Set problem -> Can you print the data exactly and leave out each image?
------------------------
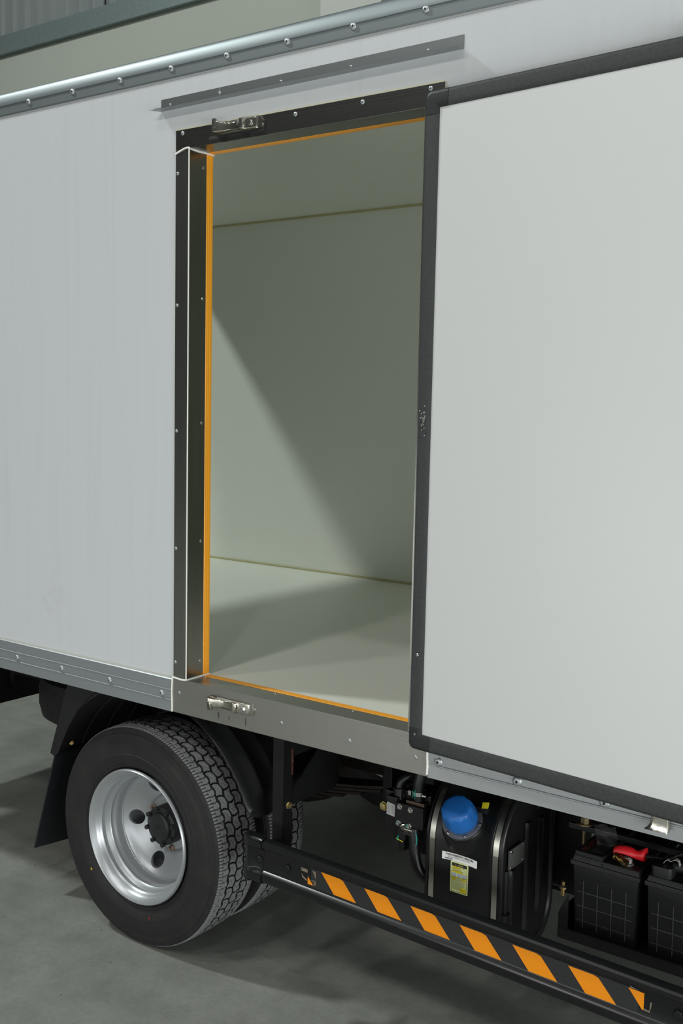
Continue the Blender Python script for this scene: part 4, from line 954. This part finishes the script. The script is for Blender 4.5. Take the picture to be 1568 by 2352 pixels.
# red boot: bent tube opening to the right
m = MB(); path = [(-.338, .232, .738, .011, .014), (-.326, .234, .743, .014, .016), (-.308, .238, .743, .0165, .017), (-.292, .243, .740, .017, .016), (-.281, .248, .738, .0125, .012), (-.272, .252, .739, .0145, .015), (-.262, .256, .741, .020, .019), (-.260, .257, .741, .019, .018)]
rg = []
for i, (x, y, z, ra, rb_) in enumerate(path): rg.append([(x, y+ra*math.cos(2*math.pi*k/24), z+.004+rb_*(math.sin(2*math.pi*k/24) if math.sin(2*math.pi*k/24) > 0 or i > 3 else .35*math.sin(2*math.pi*k/24))) for k in range(24)])
m.loft(rg); bt = m.build('terminal_boot', M['red'], b1, smooth=True, angle=60); tag(bt, 'red rubber boot')
m = MB(); m.tube([(-.262, .256, .741), (-.235, .265, .742), (-.20, .27, .745), (-.17, .275, .765), (-.12, .28, .775), (-.05, .29, .785), (.1, .32, .80)], .0048, sub=14, rib=.06)
cb = m.build('battery_cable', M['plastic']); tag(cb, 'black corrugated cable running from the red terminal boot to the right', 'cable')
m = MB(); m.tube([(-.195, .40, .723), (-.17, .37, .765), (-.13, .36, .775), (-.08, .37, .765), (-.055, .40, .723)], .004); cc = m.build('battery_cable', M['plastic'], smooth=True); tag(cc, 'thin black cable looping above the right hand battery', 'cable')
# cap on the second battery
m = MB(); m.prism(rrect(-.228, -.172, .206, .252, .012), lambda p, t: (p[0], p[1], t), .712, .744); m.cyl((-.18, .245, .738), (-.155, .25, .742), .014)
m.build('terminal_cap', M['batlid'], b2, bevel=.003, smooth=True, angle=35)
m = MB(); rg = []
for (x, z) in ((-.201, .749), (-.197, .757), (-.189, .762), (-.182, .758), (-.178, .762), (-.170, .767), (-.162, .764), (-.158, .752)): rg.append([(x, .225, z), (x, .238, z), (x, .238, z-.0015), (x, .225, z-.0015)])
m.loft(rg); m.build('terminal_clip', M['clip'], b2, smooth=True)
# clear plastic scrap lying over the first battery
m = MB(); nx, ny = 12, 8; P = []
for j in range(ny+1):
    for i in range(nx+1):
        u, v = i/nx, j/ny
        a = Vector((-.391, .241, .738)).lerp(Vector((-.339, .272, .738)), u); b = Vector((-.440, .330, .765)).lerp(Vector((-.381, .345, .765)), u)
        P.append(a.lerp(b, v) + Vector((0, 0, .003*math.sin(u*9+v*4) + .002*math.sin(v*11) + (.003 if j == 0 else 0))))
m.add(P, [(j*(nx+1)+i, j*(nx+1)+i+1, (j+1)*(nx+1)+i+1, (j+1)*(nx+1)+i) for j in range(ny) for i in range(nx)])
bg = m.build('plastic_bag', M['bag'], smooth=True); tag(bg, 'scrap of clear plastic film draped over the battery below the rail', 'plastic bag')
------------------------
Exercise solution ->
Continue the Blender Python script for this scene: part 4, from line 954. This part finishes the script. The script is for Blender 4.5. Take the picture to be 1568 by 2352 pixels.
# red boot: bent tube opening to the right
m = MB(); path = [(-.338, .232, .738, .011, .014), (-.326, .234, .743, .014, .016), (-.308, .238, .743, .0165, .017), (-.292, .243, .740, .017, .016), (-.281, .248, .738, .0125, .012), (-.272, .252, .739, .0145, .015), (-.262, .256, .741, .020, .019), (-.260, .257, .741, .019, .018)]
rg = []
for i, (x, y, z, ra, rb_) in enumerate(path): rg.append([(x, y+ra*math.cos(2*math.pi*k/24), z+.004+rb_*(math.sin(2*math.pi*k/24) if math.sin(2*math.pi*k/24) > 0 or i > 3 else .35*math.sin(2*math.pi*k/24))) for k in range(24)])
m.loft(rg); bt = m.build('terminal_boot', M['red'], b1, smooth=True, angle=60); tag(bt, 'red rubber boot')
m = MB(); m.tube([(-.262, .256, .741), (-.235, .265, .742), (-.20, .27, .745), (-.17, .275, .765), (-.12, .28, .775), (-.05, .29, .785), (.1, .32, .80)], .0048, sub=14, rib=.06)
cb = m.build('battery_cable', M['plastic']); tag(cb, 'black corrugated cable running from the red terminal boot to the right', 'cable')
m = MB(); m.tube([(-.195, .40, .723), (-.17, .37, .765), (-.13, .36, .775), (-.08, .37, .765), (-.055, .40, .723)], .004); cc = m.build('battery_cable', M['plastic'], smooth=True); tag(cc, 'thin black cable looping above the right hand battery', 'cable')
# cap on the second battery
m = MB(); m.prism(rrect(-.228, -.172, .206, .252, .012), lambda p, t: (p[0], p[1], t), .712, .744); m.cyl((-.18, .245, .738), (-.155, .25, .742), .014)
m.build('terminal_cap', M['batlid'], b2, bevel=.003, smooth=True, angle=35)
m = MB(); rg = []
for (x, z) in ((-.201, .749), (-.197, .757), (-.189, .762), (-.182, .758), (-.178, .762), (-.170, .767), (-.162, .764), (-.158, .752)): rg.append([(x, .225, z), (x, .238, z), (x, .238, z-.0015), (x, .225, z-.0015)])
m.loft(rg); m.build('terminal_clip', M['clip'], b2, smooth=True)
# clear plastic scrap lying over the first battery
m = MB(); nx, ny = 12, 8; P = []
for j in range(ny+1):
    for i in range(nx+1):
        u, v = i/nx, j/ny
        a = Vector((-.391, .241, .738)).lerp(Vector((-.339, .272, .738)), u); b = Vector((-.440, .330, .765)).lerp(Vector((-.381, .345, .765)), u)
        P.append(a.lerp(b, v) + Vector((0, 0, .003*math.sin(u*9+v*4) + .002*math.sin(v*11) + (.003 if j == 0 else 0))))
m.add(P, [(j*(nx+1)+i, j*(nx+1)+i+1, (j+1)*(nx+1)+i+1, (j+1)*(nx+1)+i) for j in range(ny) for i in range(nx)])
bg = m.build('plastic_bag', M['bag'], smooth=True); tag(bg, 'scrap of clear plastic film draped over the battery below the rail', 'plastic bag')